*** Information provided ***
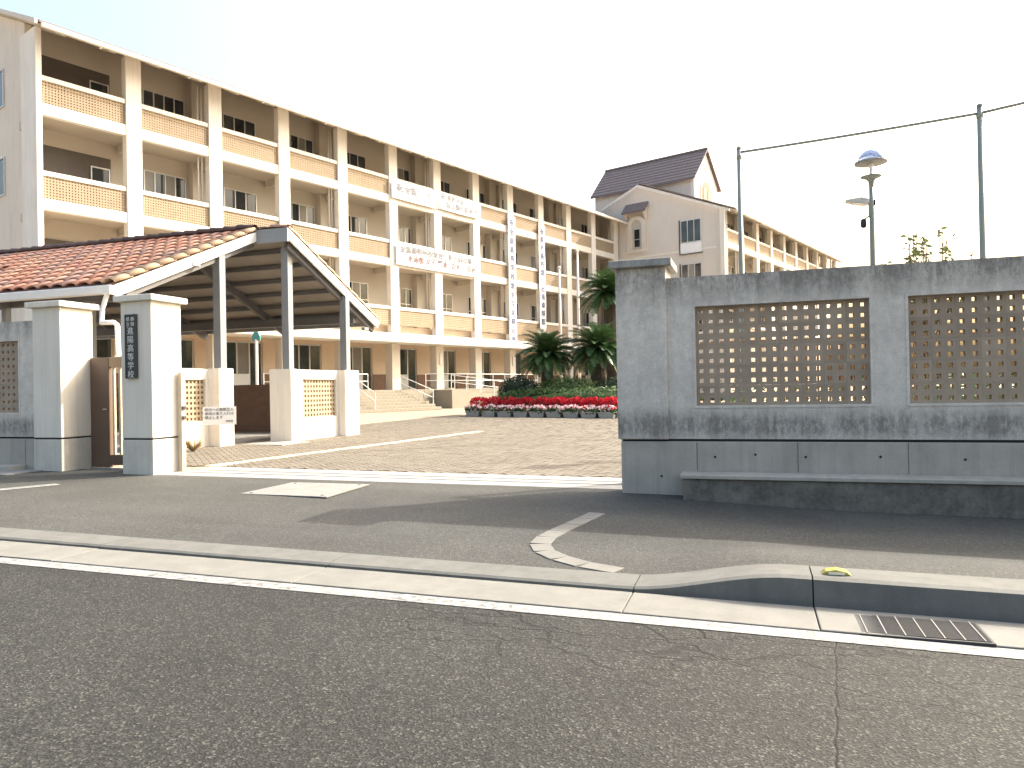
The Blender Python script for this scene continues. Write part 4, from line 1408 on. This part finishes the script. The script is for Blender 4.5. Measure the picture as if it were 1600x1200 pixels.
cycad((-8.75, 32.0, zp + .2), 2.45, .27, 1.5, 84, 'left cycad with a spreading crown of dark fronds', 3)
cycad((-6.45, 32.2, zp + .2), 2.6, .34, 1.6, 84, 'middle cycad with pale green arching fronds, partly behind the gate pillar', 8)
cycad((-6.2, 34.6, zp + .2), 5.4, .32, 1.6, 76, 'tall cycad whose crown rises beside the gate pillar', 14, (-.15, 0))
# flower planters: grey troughs in front, red salvia behind
PX0, PX1 = -11.45, -5.0
NP = 9


def flower_mesh(n, w, d, z0, z1, size, mat, seed, nm, upright=False):
    rg = random.Random(seed); m = MB()
    for _ in range(n):
        x = rg.uniform(-w, w); y = rg.uniform(-d, d); hfac = math.sqrt(max(.05, 1 - (x / w * .75) ** 2))
        p = Vector((x, y, z0 + (z1 - z0) * rg.random() ** .6 * hfac))
        nr = Vector((rg.uniform(-.7, .7), rg.uniform(-1.2, .1), rg.uniform(.1, 1))).normalized()
        s = nr.cross(Vector((0, 0, 1))).normalized(); u = nr.cross(s)
        a = size * rg.uniform(.7, 1.25)
        if upright:
            u = Vector((0, 0, 1.5)); 
        k = 5
        m.add([tuple(p + nr * a * .3)] + [tuple(p + (s * math.cos(q * 2 * math.pi / k) + u * math.sin(q * 2 * math.pi / k)) * a) for q in range(k)], [(0, 1 + q, 1 + (q + 1) % k) for q in range(k)])
    return m.mesh(nm, mat)


box_m = MB()
box_m.prism([(-.28, -.13, 0), (.28, -.13, 0), (.28, .13, 0), (-.28, .13, 0)], (0, 0, .001))
def trough():
    m = MB()
    a = [(-.27, -.12), (.27, -.12), (.27, .12), (-.27, .12)]; b = [(-.32, -.16), (.32, -.16), (.32, .16), (-.32, .16)]
    c = [(-.34, -.18), (.34, -.18), (.34, .18), (-.34, .18)]; d = [(-.29, -.13), (.29, -.13), (.29, .13), (-.29, .13)]
    rings = [(a, 0), (b, .20), (c, .205), (c, .24), (d, .24), (d, .19)]
    vs = [(x, y, z) for r_, z in rings for x, y in r_]
    fs = [(3, 2, 1, 0)] + [(i * 4 + k, i * 4 + (k + 1) % 4, (i + 1) * 4 + (k + 1) % 4, (i + 1) * 4 + k) for i in range(5) for k in range(4)] + [(20, 21, 22, 23)]
    m.add(vs, fs)
    return m.mesh('trough', M_PLANTER)


tr_me = trough()
ordn = ['leftmost', 'second', 'third', 'fourth', 'fifth', 'sixth', 'seventh', 'eighth', 'ninth']
for k in range(NP):
    x = PX0 + .35 + k * (PX1 - PX0 - .7) / (NP - 1); y = 28.85 - (x - PX0) * .11
    z = zg(x) + .033
    o = empty('flower_planter', (x, y, z), R_(-6 + random.uniform(-3, 3)), 'grey trough of pale pink petunias in the front row, ' + (ordn[k] + ' from the left' if k else 'leftmost'), 'flower planter', 'front row planters')
    inst(tr_me, 'trough', o)
    inst(flower_mesh(150, .36, .2, .16, .40, .055, M_GREEN, 100 + k, 'foliage'), 'foliage', o)
    inst(flower_mesh(75, .36, .22, .24, .50, .05, M_PALE, 200 + k, 'blossoms'), 'blossoms', o)
    inst(flower_mesh(14, .36, .22, .24, .52, .045, M_RED, 250 + k, 'blossoms'), 'blossoms', o)
    o = empty('flower_planter', (x + .1, y + .42, z), R_(-6), 'trough of red salvia in the back row, ' + (ordn[k] + ' from the left' if k else 'leftmost'), 'flower planter', 'back row planters')
    inst(tr_me, 'trough', o)
    inst(flower_mesh(120, .36, .18, .2, .5, .055, M_GREEN, 300 + k, 'foliage'), 'foliage', o)
    inst(flower_mesh(260, .40, .22, .36, .80, .035, M_RED, 400 + k, 'blossoms', True), 'blossoms', o)

# sign post with a teal pointed top seen through the shelter
sp_ = empty('sign_post', (-16.6, 21.9, zg(-16.6)), 0, 'slim white post with a teal pointed top seen through the shelter', 'sign post')
m = MB(); m.tube([(0, 0, 0), (0, 0, 3.0)], .05, 8); m.build('post', M_WHITE, sp_)
m = MB(); m.prism([(-.17, -.03, 2.95), (.17, -.03, 2.95), (.17, -.03, 3.1), (0, -.03, 3.42), (-.17, -.03, 3.1)], (0, .06, 0)); m.build('sign', plain('teal enamel', (.06, .26, .24), .4, .08), sp_, .01)

# hedge added behind the right wall to dim its block holes; slender tree
bush('hedge', (3.4, 11.5, zg(2) + .0), (4.2, .6, .85), 6500, .05, M_HEDGE, 'low hedge added behind the right wall to dim the view through its perforated blocks', 21, None, .6)
tree = empty('young_tree', (3.2, 15.8, zg(3.3)), 0, 'thin sparse leafed young tree rising behind the right wall', 'tree')
rg = random.Random(4)
mt_ = MB(); ml = MB()
mt_.tube([(0, 0, 0), (.03, 0, 1.2), (0, .02, 2.3)], [.05, .04, .03], 7)
for k in range(34):
    a = rg.uniform(0, 6.28); sp = rg.uniform(.15, .85); zt = rg.uniform(3.2, 4.45) - sp * .25
    b0 = Vector((0, 0, rg.uniform(1.6, 2.3))); tp = Vector((math.cos(a) * sp, math.sin(a) * sp, zt))
    md_ = b0.lerp(tp, .5) + Vector((math.cos(a) * .12, math.sin(a) * .12, -.1))
    mt_.tube([tuple(b0), tuple(md_), tuple(tp)], [.020, .014, .007], 5)
    for q in range(3):
        c_ = md_.lerp(tp, rg.uniform(.1, .9)); mt_.tube([tuple(c_), tuple(c_ + Vector((rg.uniform(-.25, .25), rg.uniform(-.25, .25), rg.uniform(.05, .25))))], [.007, .004], 4)
    for q in range(26):
        t = rg.uniform(.35, 1.0)
        p = (b0.lerp(md_, t * 2) if t < .5 else md_.lerp(tp, t * 2 - 1)) + Vector((rg.gauss(0, .05), rg.gauss(0, .05), rg.gauss(0, .05)))
        nr = Vector((rg.uniform(-1, 1), rg.uniform(-1, 1), rg.uniform(-.3, 1))).normalized(); s = nr.cross(Vector((.3, .2, 1))).normalized(); u = nr.cross(s)
        a_ = rg.uniform(.045, .085)
        ml.add([tuple(p - s * a_), tuple(p - u * a_ * .45), tuple(p + s * a_), tuple(p + u * a_ * .45)], [(0, 1, 2, 3)])
mt_.build('trunk', M_TWIG, tree); ml.build('crown', M_TREE, tree)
***
Do this: All of the lines above should be retyped precisely, apart from the pictures.

Expected output:
The Blender Python script for this scene continues. Write part 4, from line 1408 on. This part finishes the script. The script is for Blender 4.5. Measure the picture as if it were 1600x1200 pixels.
cycad((-8.75, 32.0, zp + .2), 2.45, .27, 1.5, 84, 'left cycad with a spreading crown of dark fronds', 3)
cycad((-6.45, 32.2, zp + .2), 2.6, .34, 1.6, 84, 'middle cycad with pale green arching fronds, partly behind the gate pillar', 8)
cycad((-6.2, 34.6, zp + .2), 5.4, .32, 1.6, 76, 'tall cycad whose crown rises beside the gate pillar', 14, (-.15, 0))
# flower planters: grey troughs in front, red salvia behind
PX0, PX1 = -11.45, -5.0
NP = 9


def flower_mesh(n, w, d, z0, z1, size, mat, seed, nm, upright=False):
    rg = random.Random(seed); m = MB()
    for _ in range(n):
        x = rg.uniform(-w, w); y = rg.uniform(-d, d); hfac = math.sqrt(max(.05, 1 - (x / w * .75) ** 2))
        p = Vector((x, y, z0 + (z1 - z0) * rg.random() ** .6 * hfac))
        nr = Vector((rg.uniform(-.7, .7), rg.uniform(-1.2, .1), rg.uniform(.1, 1))).normalized()
        s = nr.cross(Vector((0, 0, 1))).normalized(); u = nr.cross(s)
        a = size * rg.uniform(.7, 1.25)
        if upright:
            u = Vector((0, 0, 1.5)); 
        k = 5
        m.add([tuple(p + nr * a * .3)] + [tuple(p + (s * math.cos(q * 2 * math.pi / k) + u * math.sin(q * 2 * math.pi / k)) * a) for q in range(k)], [(0, 1 + q, 1 + (q + 1) % k) for q in range(k)])
    return m.mesh(nm, mat)


box_m = MB()
box_m.prism([(-.28, -.13, 0), (.28, -.13, 0), (.28, .13, 0), (-.28, .13, 0)], (0, 0, .001))
def trough():
    m = MB()
    a = [(-.27, -.12), (.27, -.12), (.27, .12), (-.27, .12)]; b = [(-.32, -.16), (.32, -.16), (.32, .16), (-.32, .16)]
    c = [(-.34, -.18), (.34, -.18), (.34, .18), (-.34, .18)]; d = [(-.29, -.13), (.29, -.13), (.29, .13), (-.29, .13)]
    rings = [(a, 0), (b, .20), (c, .205), (c, .24), (d, .24), (d, .19)]
    vs = [(x, y, z) for r_, z in rings for x, y in r_]
    fs = [(3, 2, 1, 0)] + [(i * 4 + k, i * 4 + (k + 1) % 4, (i + 1) * 4 + (k + 1) % 4, (i + 1) * 4 + k) for i in range(5) for k in range(4)] + [(20, 21, 22, 23)]
    m.add(vs, fs)
    return m.mesh('trough', M_PLANTER)


tr_me = trough()
ordn = ['leftmost', 'second', 'third', 'fourth', 'fifth', 'sixth', 'seventh', 'eighth', 'ninth']
for k in range(NP):
    x = PX0 + .35 + k * (PX1 - PX0 - .7) / (NP - 1); y = 28.85 - (x - PX0) * .11
    z = zg(x) + .033
    o = empty('flower_planter', (x, y, z), R_(-6 + random.uniform(-3, 3)), 'grey trough of pale pink petunias in the front row, ' + (ordn[k] + ' from the left' if k else 'leftmost'), 'flower planter', 'front row planters')
    inst(tr_me, 'trough', o)
    inst(flower_mesh(150, .36, .2, .16, .40, .055, M_GREEN, 100 + k, 'foliage'), 'foliage', o)
    inst(flower_mesh(75, .36, .22, .24, .50, .05, M_PALE, 200 + k, 'blossoms'), 'blossoms', o)
    inst(flower_mesh(14, .36, .22, .24, .52, .045, M_RED, 250 + k, 'blossoms'), 'blossoms', o)
    o = empty('flower_planter', (x + .1, y + .42, z), R_(-6), 'trough of red salvia in the back row, ' + (ordn[k] + ' from the left' if k else 'leftmost'), 'flower planter', 'back row planters')
    inst(tr_me, 'trough', o)
    inst(flower_mesh(120, .36, .18, .2, .5, .055, M_GREEN, 300 + k, 'foliage'), 'foliage', o)
    inst(flower_mesh(260, .40, .22, .36, .80, .035, M_RED, 400 + k, 'blossoms', True), 'blossoms', o)

# sign post with a teal pointed top seen through the shelter
sp_ = empty('sign_post', (-16.6, 21.9, zg(-16.6)), 0, 'slim white post with a teal pointed top seen through the shelter', 'sign post')
m = MB(); m.tube([(0, 0, 0), (0, 0, 3.0)], .05, 8); m.build('post', M_WHITE, sp_)
m = MB(); m.prism([(-.17, -.03, 2.95), (.17, -.03, 2.95), (.17, -.03, 3.1), (0, -.03, 3.42), (-.17, -.03, 3.1)], (0, .06, 0)); m.build('sign', plain('teal enamel', (.06, .26, .24), .4, .08), sp_, .01)

# hedge added behind the right wall to dim its block holes; slender tree
bush('hedge', (3.4, 11.5, zg(2) + .0), (4.2, .6, .85), 6500, .05, M_HEDGE, 'low hedge added behind the right wall to dim the view through its perforated blocks', 21, None, .6)
tree = empty('young_tree', (3.2, 15.8, zg(3.3)), 0, 'thin sparse leafed young tree rising behind the right wall', 'tree')
rg = random.Random(4)
mt_ = MB(); ml = MB()
mt_.tube([(0, 0, 0), (.03, 0, 1.2), (0, .02, 2.3)], [.05, .04, .03], 7)
for k in range(34):
    a = rg.uniform(0, 6.28); sp = rg.uniform(.15, .85); zt = rg.uniform(3.2, 4.45) - sp * .25
    b0 = Vector((0, 0, rg.uniform(1.6, 2.3))); tp = Vector((math.cos(a) * sp, math.sin(a) * sp, zt))
    md_ = b0.lerp(tp, .5) + Vector((math.cos(a) * .12, math.sin(a) * .12, -.1))
    mt_.tube([tuple(b0), tuple(md_), tuple(tp)], [.020, .014, .007], 5)
    for q in range(3):
        c_ = md_.lerp(tp, rg.uniform(.1, .9)); mt_.tube([tuple(c_), tuple(c_ + Vector((rg.uniform(-.25, .25), rg.uniform(-.25, .25), rg.uniform(.05, .25))))], [.007, .004], 4)
    for q in range(26):
        t = rg.uniform(.35, 1.0)
        p = (b0.lerp(md_, t * 2) if t < .5 else md_.lerp(tp, t * 2 - 1)) + Vector((rg.gauss(0, .05), rg.gauss(0, .05), rg.gauss(0, .05)))
        nr = Vector((rg.uniform(-1, 1), rg.uniform(-1, 1), rg.uniform(-.3, 1))).normalized(); s = nr.cross(Vector((.3, .2, 1))).normalized(); u = nr.cross(s)
        a_ = rg.uniform(.045, .085)
        ml.add([tuple(p - s * a_), tuple(p - u * a_ * .45), tuple(p + s * a_), tuple(p + u * a_ * .45)], [(0, 1, 2, 3)])
mt_.build('trunk', M_TWIG, tree); ml.build('crown', M_TREE, tree)